Jean-Luc Lagardère fut pour moi un patron extraordinaire et une source d’inspiration constante dans ma vie d’homme et d’entrepreneur. Je me souviens de ses mots dans le grand amphi de la Sorbonne, s’adressant à la jeunesse, à cinq mois de sa brutale disparition. Il y disait que « l’important, quand on passe sur la Terre, c’est de laisser une signature » et que son envie avait toujours été de le faire avec d’autres, parce que c’est avec des équipes que l’on peut réaliser des choses, à condition qu’y prévalent des principes de responsabilité, de sérieux, de fidélité, de loyauté et de dévouement les uns envers les autres.

Il avait, chevillée au corps, cette conviction que la réussite d’une entreprise ne se fait pas qu’avec des règles mais tient à son esprit. Pour l’illustrer, il évoquait souvent la fulgurante et brillante incursion de Matra dans le sport automobile, qui avait forgé un « esprit Matra », à inscrire à l’actif de l’entreprise.

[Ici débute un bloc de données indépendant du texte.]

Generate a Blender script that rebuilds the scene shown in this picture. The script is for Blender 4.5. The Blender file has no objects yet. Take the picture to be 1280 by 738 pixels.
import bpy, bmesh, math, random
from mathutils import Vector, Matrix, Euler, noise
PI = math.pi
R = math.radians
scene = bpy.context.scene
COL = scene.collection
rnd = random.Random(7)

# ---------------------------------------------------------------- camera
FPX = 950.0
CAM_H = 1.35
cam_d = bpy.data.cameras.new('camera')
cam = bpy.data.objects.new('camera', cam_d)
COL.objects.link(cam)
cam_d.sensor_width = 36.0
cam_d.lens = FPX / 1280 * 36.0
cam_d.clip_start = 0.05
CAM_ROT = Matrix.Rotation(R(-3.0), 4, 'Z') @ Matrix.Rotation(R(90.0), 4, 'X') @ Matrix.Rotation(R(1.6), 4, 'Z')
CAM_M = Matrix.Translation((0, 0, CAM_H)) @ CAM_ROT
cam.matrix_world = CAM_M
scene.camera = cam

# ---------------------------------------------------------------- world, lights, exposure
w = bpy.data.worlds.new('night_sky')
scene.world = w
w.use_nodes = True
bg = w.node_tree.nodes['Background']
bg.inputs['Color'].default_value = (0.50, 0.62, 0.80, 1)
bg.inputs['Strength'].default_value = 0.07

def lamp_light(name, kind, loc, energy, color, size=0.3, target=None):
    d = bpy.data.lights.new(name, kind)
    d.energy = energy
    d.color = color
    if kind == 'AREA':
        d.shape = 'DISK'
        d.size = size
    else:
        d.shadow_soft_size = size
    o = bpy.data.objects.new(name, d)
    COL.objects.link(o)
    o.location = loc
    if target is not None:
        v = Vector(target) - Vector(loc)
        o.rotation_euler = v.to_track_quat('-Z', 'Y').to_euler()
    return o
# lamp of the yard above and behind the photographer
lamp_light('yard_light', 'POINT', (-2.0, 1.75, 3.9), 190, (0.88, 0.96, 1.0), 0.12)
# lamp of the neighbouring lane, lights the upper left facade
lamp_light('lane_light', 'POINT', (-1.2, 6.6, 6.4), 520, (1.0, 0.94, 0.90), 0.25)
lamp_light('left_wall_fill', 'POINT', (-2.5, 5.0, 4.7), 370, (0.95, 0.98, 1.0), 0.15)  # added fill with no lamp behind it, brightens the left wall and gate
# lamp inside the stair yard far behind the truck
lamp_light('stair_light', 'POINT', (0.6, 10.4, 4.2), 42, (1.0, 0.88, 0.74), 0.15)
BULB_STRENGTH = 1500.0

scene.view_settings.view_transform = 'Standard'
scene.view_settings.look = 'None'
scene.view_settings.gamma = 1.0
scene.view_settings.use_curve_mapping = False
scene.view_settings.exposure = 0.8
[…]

A une époque où les entreprises subissent ou s’enferment elles-mêmes dans des règles, des normes et des pratiques qui étouffent l’initiative et la créativité, où le principe de précaution est préféré au risque, il est vital de se nourrir d’épopées comme celle de Jean-Luc Lagardère pour rêver, pour oser et pour construire. Sa signature est bien dans cet esprit, ce souffle qui défie le temps et les vicissitudes. Lagardère ne meurt jamais.